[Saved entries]
● ● ●

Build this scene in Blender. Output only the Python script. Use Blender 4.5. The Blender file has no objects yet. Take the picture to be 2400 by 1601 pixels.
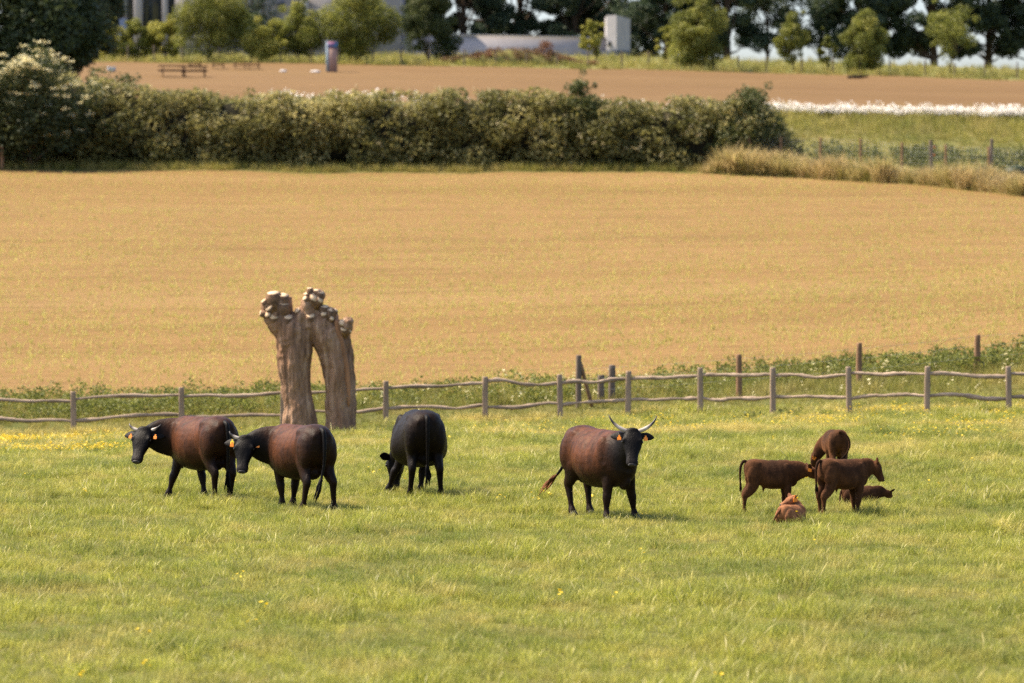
import bpy, math, random
import numpy as np
from mathutils import Vector, Matrix

random.seed(7)
RNG = np.random.default_rng(7)
scene = bpy.context.scene
COL = scene.collection
R = math.radians

# ------------------------------------------------------------------ camera
CAM_Z, F, HOR, CU, CV = 4.4, 9000.0, 553.0, 1200.0, 800.5
PITCH = math.atan((CV - HOR) / F)
cam_d = bpy.data.cameras.new('camera')
cam = bpy.data.objects.new('camera', cam_d)
COL.objects.link(cam)
scene.camera = cam
cam.location = (0, 0, CAM_Z)
cam.rotation_euler = (math.pi / 2 - PITCH, 0, 0)
cam_d.sensor_width = 36.0
cam_d.lens = 135.0
cam_d.clip_start = 0.5
cam_d.clip_end = 9000
cam_d.dof.use_dof = True
cam_d.dof.focus_distance = 60.5
cam_d.dof.aperture_fstop = 1.75

# ------------------------------------------------------------------ sky, sun, exposure
SUN_EL, SUN_AZ = 54.0, 164.0      # azimuth of the sun, degrees anticlockwise from +X
world = bpy.data.worlds.new('World')
scene.world = world
world.use_nodes = True
wn = world.node_tree
wn.nodes.clear()
wo = wn.nodes.new('ShaderNodeOutputWorld')
wb = wn.nodes.new('ShaderNodeBackground')
ws = wn.nodes.new('ShaderNodeTexSky')
ws.sky_type = 'NISHITA'
ws.sun_disc = False
ws.sun_elevation = R(SUN_EL)
ws.sun_rotation = R(90.0 - SUN_AZ)
ws.air_density = 0.75
ws.dust_density = 3.0
ws.ozone_density = 1.0
wb.inputs['Strength'].default_value = 0.15
wn.links.new(ws.outputs[0], wb.inputs[0])
wn.links.new(wb.outputs[0], wo.inputs[0])
sd = bpy.data.lights.new('sun', 'SUN')
sd.energy = 4.0
sd.angle = R(0.5)
sd.color = (1.0, 0.86, 0.66)
sun = bpy.data.objects.new('sun', sd)
COL.objects.link(sun)
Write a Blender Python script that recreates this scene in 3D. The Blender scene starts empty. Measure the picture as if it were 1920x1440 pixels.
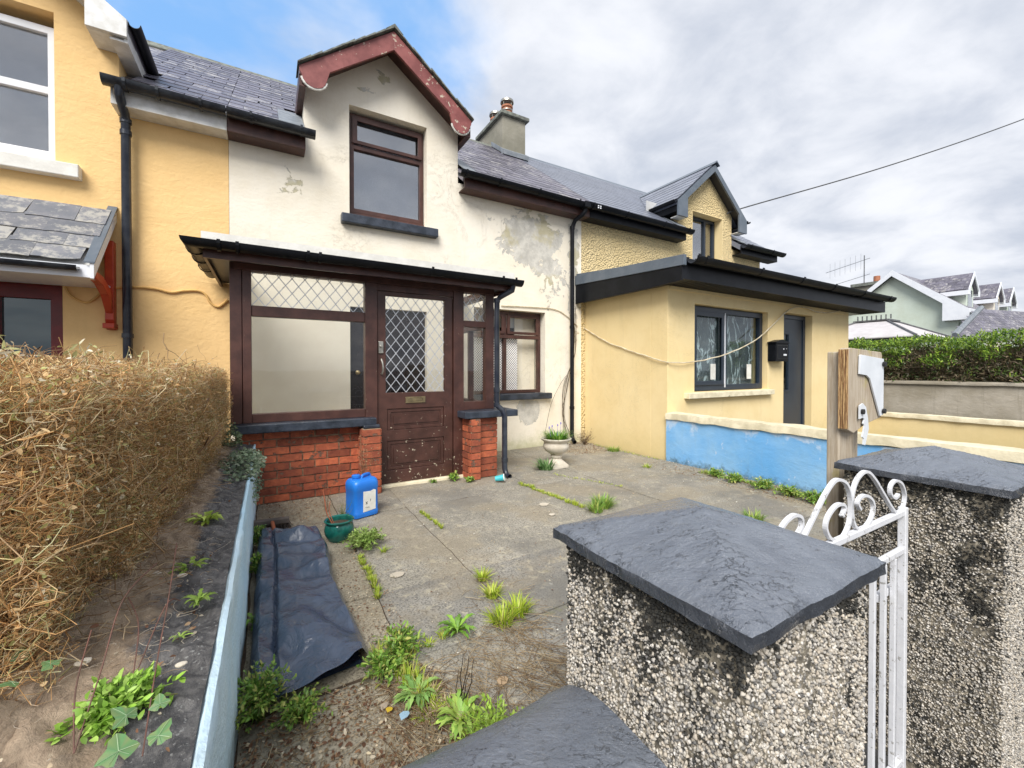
import bpy, bmesh, math, random
import numpy as np
from mathutils import Vector, Matrix, noise
from mathutils.geometry import tessellate_polygon
random.seed(7); rng = np.random.default_rng(7)
S = bpy.context.scene
C = S.collection
PI = math.pi

# ------------------------------------------------------------------ camera, world, sun, exposure
YAW, PITCH, FPX, CX, CY, HC = math.radians(30.37), math.radians(.60), 779.9, 960., 699.8, 1.3
cd = bpy.data.cameras.new('camera'); cam = bpy.data.objects.new('camera', cd); C.objects.link(cam)
cd.sensor_width = 36; cd.lens = FPX/1920*36; cd.shift_y = (CY-720)/1920
cd.clip_start = .05; cd.clip_end = 2000
cam.location = (0, 0, HC); cam.rotation_euler = (PI/2-PITCH, 0, -YAW)
S.camera = cam
_F = Vector((math.sin(YAW)*math.cos(PITCH), math.cos(YAW)*math.cos(PITCH), -math.sin(PITCH)))
_R = Vector((math.cos(YAW), -math.sin(YAW), 0)); _U = _R.cross(_F)
def on(x, y, ax, v):            # survey helper: photograph measurement -> world point on a known wall or floor plane
    d = _F+(x-CX)/FPX*_R-(y-CY)/FPX*_U; o = Vector((0, 0, HC)); i = 'xyz'.index(ax)
    return o+d*((v-o[i])/d[i])

SUN_EL, SUN_AZ = math.radians(45), math.radians(220)    # azimuth measured from +Y clockwise
sl = bpy.data.lights.new('sun', 'SUN'); sl.energy = 2.0; sl.angle = math.radians(34); sl.color = (1, .97, .93)
so = bpy.data.objects.new('sun', sl); C.objects.link(so)
sd = Vector((math.sin(SUN_AZ)*math.cos(SUN_EL), math.cos(SUN_AZ)*math.cos(SUN_EL), math.sin(SUN_EL)))
so.rotation_euler = sd.to_track_quat('Z', 'Y').to_euler(); so.location = sd*30
S.view_settings.view_transform = 'Standard'; S.view_settings.look = 'None'
S.view_settings.gamma = 1; S.view_settings.exposure = 1.22
S.view_settings.use_curve_mapping = False

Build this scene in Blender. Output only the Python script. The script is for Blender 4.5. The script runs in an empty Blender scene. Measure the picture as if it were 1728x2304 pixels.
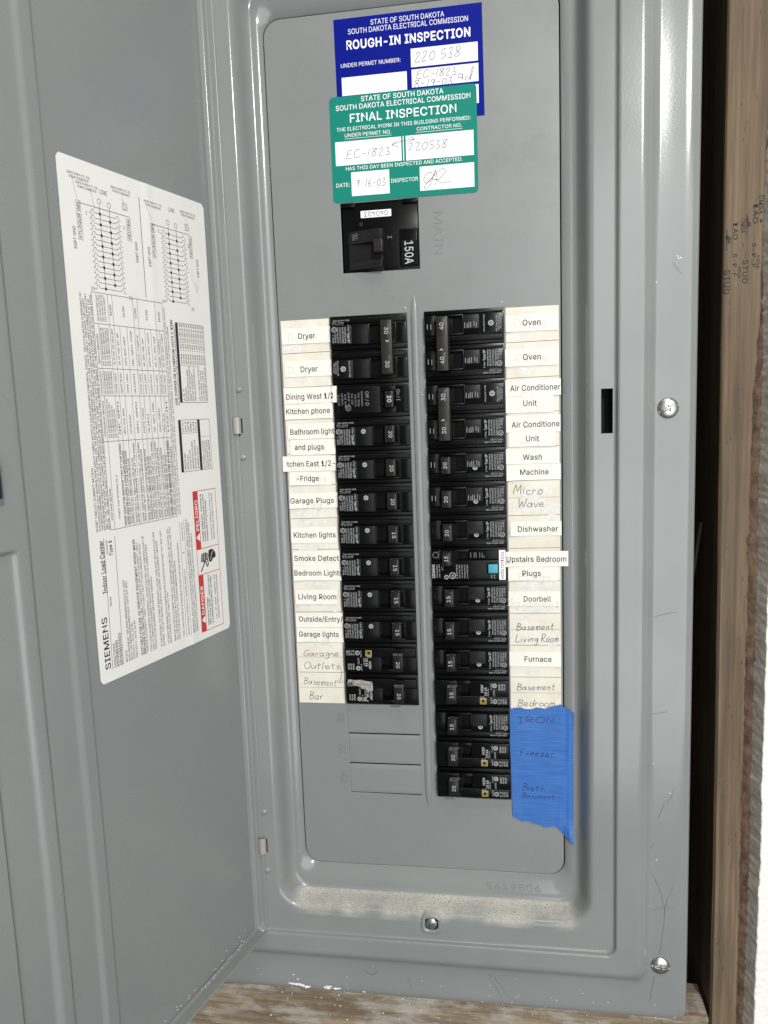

● ● ●

THE EXERCISE |
Write out, word for word, the lines from the start of the data through the one holding "R = math.radians". Omit pictures.

COMPLETE RESPONSE |
Build this scene in Blender. Output only the Python script. Use Blender 4.5. The Blender file has no objects yet. Take the picture to be 2400 by 1601 pixels.
import bpy, math, random
import numpy as np
from mathutils import Vector, Matrix

random.seed(7)
RNG = np.random.default_rng(7)
scene = bpy.context.scene
COL = scene.collection
R = math.radians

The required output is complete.